* **THE PROBLEM**
Reproduce the listing below exactly, beginning with its first line and ending with the line that holds "COL = scene.collection"; pictures are not part of the copy.
————————
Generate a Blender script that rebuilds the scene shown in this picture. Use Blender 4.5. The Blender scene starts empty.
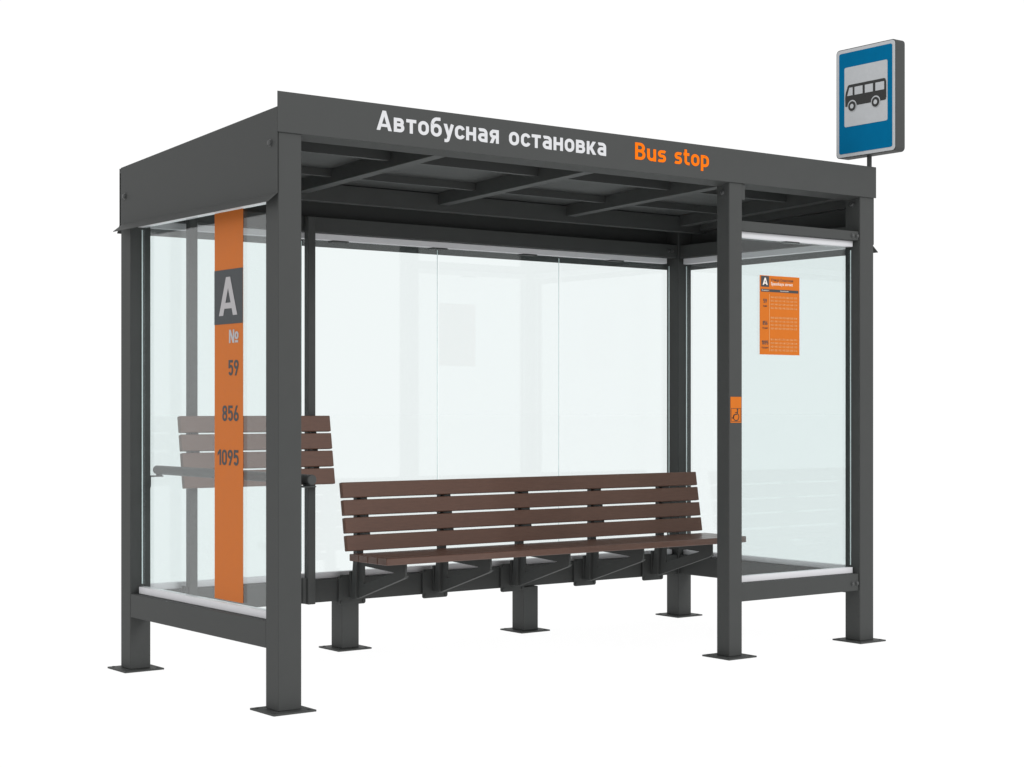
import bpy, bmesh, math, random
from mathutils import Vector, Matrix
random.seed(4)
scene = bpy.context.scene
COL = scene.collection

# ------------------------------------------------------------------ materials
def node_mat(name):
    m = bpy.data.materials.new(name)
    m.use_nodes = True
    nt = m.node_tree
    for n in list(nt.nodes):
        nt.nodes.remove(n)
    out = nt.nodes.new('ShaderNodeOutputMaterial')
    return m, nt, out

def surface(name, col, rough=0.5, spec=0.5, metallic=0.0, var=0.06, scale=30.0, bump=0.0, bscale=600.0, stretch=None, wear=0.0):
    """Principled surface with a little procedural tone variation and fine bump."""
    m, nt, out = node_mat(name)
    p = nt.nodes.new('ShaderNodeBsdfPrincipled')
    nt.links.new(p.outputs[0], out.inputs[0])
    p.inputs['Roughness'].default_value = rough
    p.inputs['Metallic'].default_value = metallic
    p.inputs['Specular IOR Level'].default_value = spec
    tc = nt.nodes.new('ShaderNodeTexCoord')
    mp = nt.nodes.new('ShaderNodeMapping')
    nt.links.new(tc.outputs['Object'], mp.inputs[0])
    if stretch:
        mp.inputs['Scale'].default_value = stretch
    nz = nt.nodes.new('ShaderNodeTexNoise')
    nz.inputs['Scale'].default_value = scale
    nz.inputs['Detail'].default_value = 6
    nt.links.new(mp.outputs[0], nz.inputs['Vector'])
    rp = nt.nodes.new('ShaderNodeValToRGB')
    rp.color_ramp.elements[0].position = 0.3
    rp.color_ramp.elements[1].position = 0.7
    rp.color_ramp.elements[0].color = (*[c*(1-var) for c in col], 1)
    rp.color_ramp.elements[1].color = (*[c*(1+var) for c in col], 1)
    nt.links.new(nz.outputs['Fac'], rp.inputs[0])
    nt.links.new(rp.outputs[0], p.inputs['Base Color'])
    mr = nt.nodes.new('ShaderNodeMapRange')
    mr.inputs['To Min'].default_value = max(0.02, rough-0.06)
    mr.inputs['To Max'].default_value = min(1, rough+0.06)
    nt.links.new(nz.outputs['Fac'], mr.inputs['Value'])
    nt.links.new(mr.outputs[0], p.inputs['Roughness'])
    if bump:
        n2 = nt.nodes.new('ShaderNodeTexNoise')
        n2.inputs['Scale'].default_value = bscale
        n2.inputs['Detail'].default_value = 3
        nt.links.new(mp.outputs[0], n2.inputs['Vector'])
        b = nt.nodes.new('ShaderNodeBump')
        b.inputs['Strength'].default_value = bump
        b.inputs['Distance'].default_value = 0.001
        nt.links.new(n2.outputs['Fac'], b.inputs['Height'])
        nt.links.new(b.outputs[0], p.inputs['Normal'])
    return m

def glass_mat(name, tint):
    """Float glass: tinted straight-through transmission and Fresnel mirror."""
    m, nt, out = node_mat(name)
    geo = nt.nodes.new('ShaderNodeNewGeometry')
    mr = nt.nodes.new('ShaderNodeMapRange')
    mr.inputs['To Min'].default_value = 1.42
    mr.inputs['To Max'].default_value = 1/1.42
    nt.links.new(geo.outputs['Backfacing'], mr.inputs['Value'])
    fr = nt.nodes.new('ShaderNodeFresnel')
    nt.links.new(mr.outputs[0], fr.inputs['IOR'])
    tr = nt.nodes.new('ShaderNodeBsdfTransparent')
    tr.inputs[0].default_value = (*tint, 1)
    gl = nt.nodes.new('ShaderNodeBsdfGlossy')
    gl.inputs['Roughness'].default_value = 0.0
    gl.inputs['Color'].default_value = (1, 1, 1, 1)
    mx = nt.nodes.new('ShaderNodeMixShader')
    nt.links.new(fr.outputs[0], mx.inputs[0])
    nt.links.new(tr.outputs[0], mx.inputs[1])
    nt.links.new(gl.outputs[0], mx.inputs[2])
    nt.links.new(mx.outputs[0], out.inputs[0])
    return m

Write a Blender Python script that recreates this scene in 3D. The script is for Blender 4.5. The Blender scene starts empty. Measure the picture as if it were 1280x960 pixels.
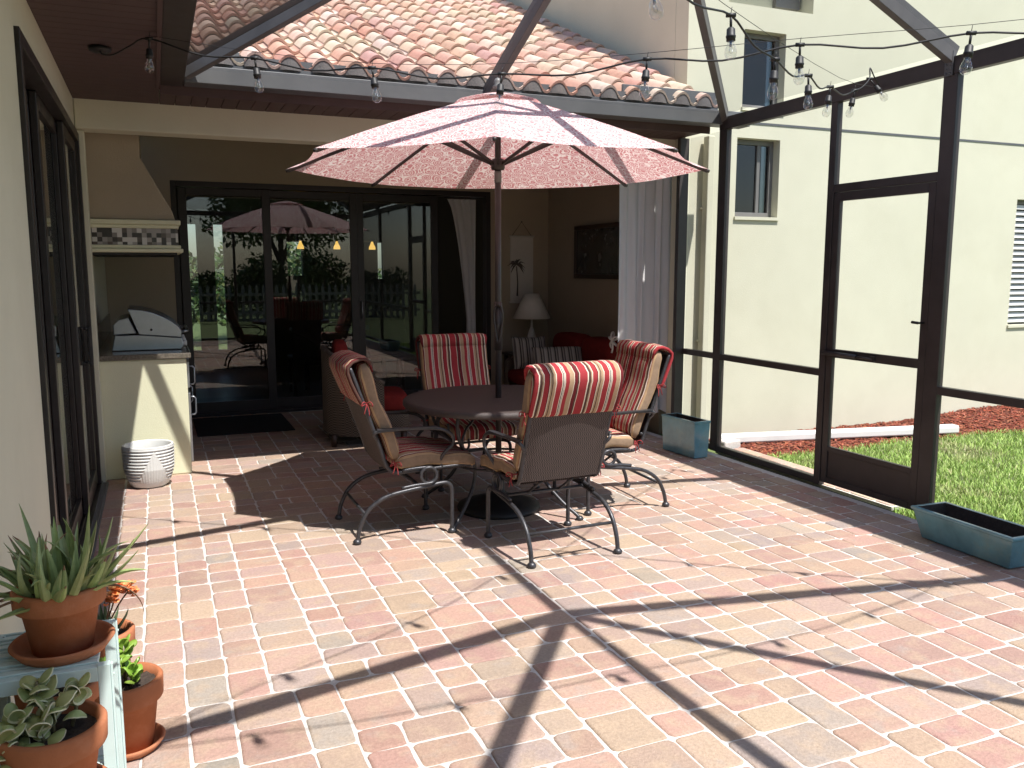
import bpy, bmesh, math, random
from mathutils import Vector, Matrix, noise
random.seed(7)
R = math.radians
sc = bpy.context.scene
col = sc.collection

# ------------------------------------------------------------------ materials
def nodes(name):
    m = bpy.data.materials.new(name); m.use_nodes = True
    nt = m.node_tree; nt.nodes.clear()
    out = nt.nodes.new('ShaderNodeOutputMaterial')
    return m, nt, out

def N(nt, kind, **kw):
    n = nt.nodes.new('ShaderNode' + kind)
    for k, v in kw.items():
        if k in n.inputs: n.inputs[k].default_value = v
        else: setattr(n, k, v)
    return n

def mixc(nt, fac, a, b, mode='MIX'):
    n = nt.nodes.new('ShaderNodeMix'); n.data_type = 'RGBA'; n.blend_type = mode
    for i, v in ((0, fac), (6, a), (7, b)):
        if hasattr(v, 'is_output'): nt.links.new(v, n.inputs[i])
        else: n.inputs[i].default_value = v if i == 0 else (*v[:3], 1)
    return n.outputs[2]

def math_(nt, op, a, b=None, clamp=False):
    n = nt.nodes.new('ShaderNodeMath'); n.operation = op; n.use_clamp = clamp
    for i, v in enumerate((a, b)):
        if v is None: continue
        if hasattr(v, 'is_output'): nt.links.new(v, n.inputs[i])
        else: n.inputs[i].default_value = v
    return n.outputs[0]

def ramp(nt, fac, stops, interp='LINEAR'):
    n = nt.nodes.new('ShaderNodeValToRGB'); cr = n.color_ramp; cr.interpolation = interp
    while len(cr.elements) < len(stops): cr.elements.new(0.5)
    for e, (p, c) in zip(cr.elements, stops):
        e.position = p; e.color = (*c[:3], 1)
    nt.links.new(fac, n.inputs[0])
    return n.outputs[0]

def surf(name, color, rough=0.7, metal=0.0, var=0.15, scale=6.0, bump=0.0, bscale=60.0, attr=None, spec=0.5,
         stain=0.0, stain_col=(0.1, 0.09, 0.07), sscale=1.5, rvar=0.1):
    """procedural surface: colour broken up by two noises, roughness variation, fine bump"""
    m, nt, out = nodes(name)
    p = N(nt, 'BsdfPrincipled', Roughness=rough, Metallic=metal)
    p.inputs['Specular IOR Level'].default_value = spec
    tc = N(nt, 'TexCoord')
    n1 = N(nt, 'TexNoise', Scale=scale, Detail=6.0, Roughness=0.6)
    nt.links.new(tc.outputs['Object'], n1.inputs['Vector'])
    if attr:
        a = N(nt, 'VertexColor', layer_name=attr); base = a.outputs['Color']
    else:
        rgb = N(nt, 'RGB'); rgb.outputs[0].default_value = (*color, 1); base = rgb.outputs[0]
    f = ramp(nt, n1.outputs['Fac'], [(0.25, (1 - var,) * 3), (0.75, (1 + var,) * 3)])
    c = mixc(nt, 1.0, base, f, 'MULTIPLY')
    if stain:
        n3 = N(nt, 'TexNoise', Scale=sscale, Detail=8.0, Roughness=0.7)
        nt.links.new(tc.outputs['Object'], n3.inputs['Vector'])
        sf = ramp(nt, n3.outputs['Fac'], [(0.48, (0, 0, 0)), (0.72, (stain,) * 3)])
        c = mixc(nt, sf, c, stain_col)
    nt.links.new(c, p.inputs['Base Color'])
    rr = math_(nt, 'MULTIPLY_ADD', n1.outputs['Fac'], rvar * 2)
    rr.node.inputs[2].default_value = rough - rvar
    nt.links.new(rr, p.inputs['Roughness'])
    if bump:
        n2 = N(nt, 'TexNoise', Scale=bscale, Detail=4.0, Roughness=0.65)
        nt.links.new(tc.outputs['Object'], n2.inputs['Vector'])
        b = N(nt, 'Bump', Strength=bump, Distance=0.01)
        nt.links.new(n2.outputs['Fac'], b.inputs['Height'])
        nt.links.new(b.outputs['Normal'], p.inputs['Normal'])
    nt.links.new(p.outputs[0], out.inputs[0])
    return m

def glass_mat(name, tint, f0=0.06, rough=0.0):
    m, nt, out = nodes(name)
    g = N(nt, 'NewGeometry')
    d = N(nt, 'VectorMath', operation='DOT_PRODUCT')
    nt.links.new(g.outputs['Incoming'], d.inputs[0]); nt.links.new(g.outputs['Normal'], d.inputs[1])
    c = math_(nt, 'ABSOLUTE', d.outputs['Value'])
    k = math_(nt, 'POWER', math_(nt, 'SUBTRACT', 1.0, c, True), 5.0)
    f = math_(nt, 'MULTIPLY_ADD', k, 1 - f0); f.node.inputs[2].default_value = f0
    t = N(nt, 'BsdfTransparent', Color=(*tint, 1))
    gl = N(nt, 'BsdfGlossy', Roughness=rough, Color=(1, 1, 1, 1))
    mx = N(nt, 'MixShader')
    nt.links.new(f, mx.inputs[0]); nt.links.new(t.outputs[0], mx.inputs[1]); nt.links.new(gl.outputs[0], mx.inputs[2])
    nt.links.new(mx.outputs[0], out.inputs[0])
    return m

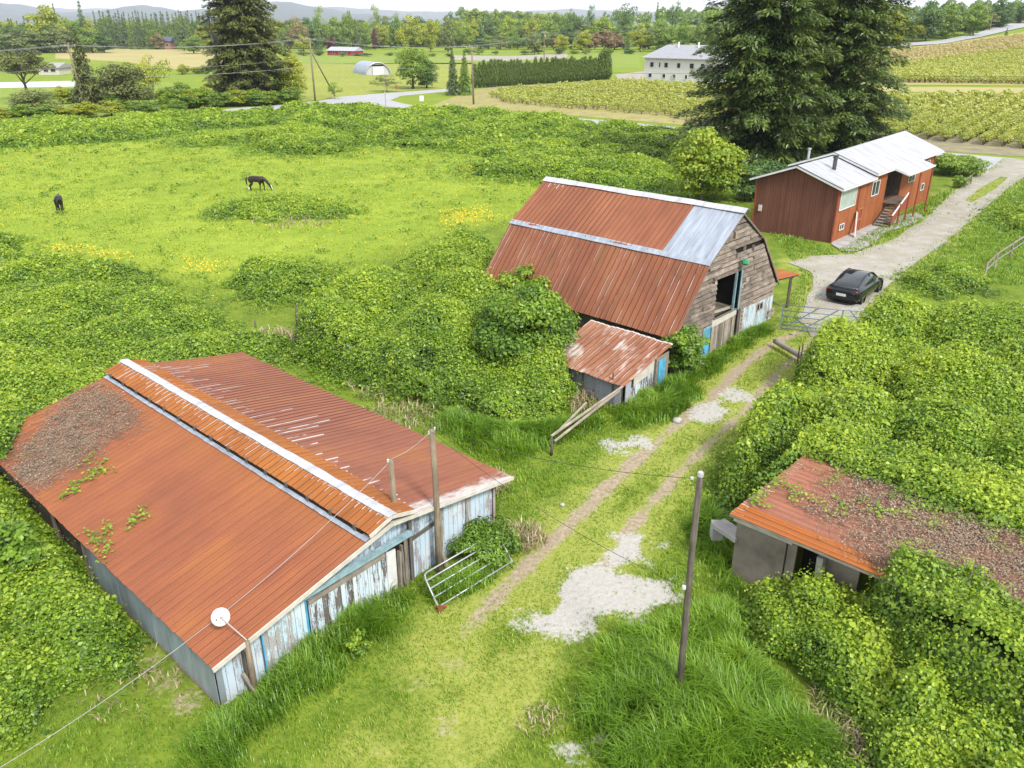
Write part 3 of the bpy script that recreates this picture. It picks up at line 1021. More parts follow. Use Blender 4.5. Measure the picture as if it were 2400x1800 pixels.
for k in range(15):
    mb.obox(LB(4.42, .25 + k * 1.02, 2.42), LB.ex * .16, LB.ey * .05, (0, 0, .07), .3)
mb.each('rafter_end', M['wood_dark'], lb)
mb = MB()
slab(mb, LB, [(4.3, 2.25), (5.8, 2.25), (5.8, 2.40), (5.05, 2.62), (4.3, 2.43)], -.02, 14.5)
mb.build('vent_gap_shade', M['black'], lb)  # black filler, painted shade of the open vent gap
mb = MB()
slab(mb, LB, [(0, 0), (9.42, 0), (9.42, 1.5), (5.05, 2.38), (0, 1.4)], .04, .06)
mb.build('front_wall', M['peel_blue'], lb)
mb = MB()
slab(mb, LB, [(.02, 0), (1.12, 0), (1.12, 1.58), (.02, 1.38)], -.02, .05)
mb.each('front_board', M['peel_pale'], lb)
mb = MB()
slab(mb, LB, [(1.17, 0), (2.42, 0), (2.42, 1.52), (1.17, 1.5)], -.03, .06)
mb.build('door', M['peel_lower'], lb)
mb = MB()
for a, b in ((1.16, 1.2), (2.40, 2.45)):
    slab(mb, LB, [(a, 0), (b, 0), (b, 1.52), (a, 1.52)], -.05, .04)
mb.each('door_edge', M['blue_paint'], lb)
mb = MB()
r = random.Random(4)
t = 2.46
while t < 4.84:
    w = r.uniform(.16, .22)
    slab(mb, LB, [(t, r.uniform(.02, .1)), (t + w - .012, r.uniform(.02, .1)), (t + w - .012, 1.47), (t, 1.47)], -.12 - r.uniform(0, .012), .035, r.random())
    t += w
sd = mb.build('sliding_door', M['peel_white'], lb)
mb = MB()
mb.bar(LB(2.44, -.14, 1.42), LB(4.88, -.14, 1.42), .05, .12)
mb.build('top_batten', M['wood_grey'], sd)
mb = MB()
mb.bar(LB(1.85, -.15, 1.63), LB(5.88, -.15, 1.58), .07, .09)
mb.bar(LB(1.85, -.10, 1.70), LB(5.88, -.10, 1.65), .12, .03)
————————
* **THE RESULT**
Generate a Blender script that rebuilds the scene shown in this picture. Use Blender 4.5. The Blender scene starts empty.
import bpy, bmesh, math, random
from mathutils import Vector, Matrix
random.seed(4)
scene = bpy.context.scene
COL = scene.collection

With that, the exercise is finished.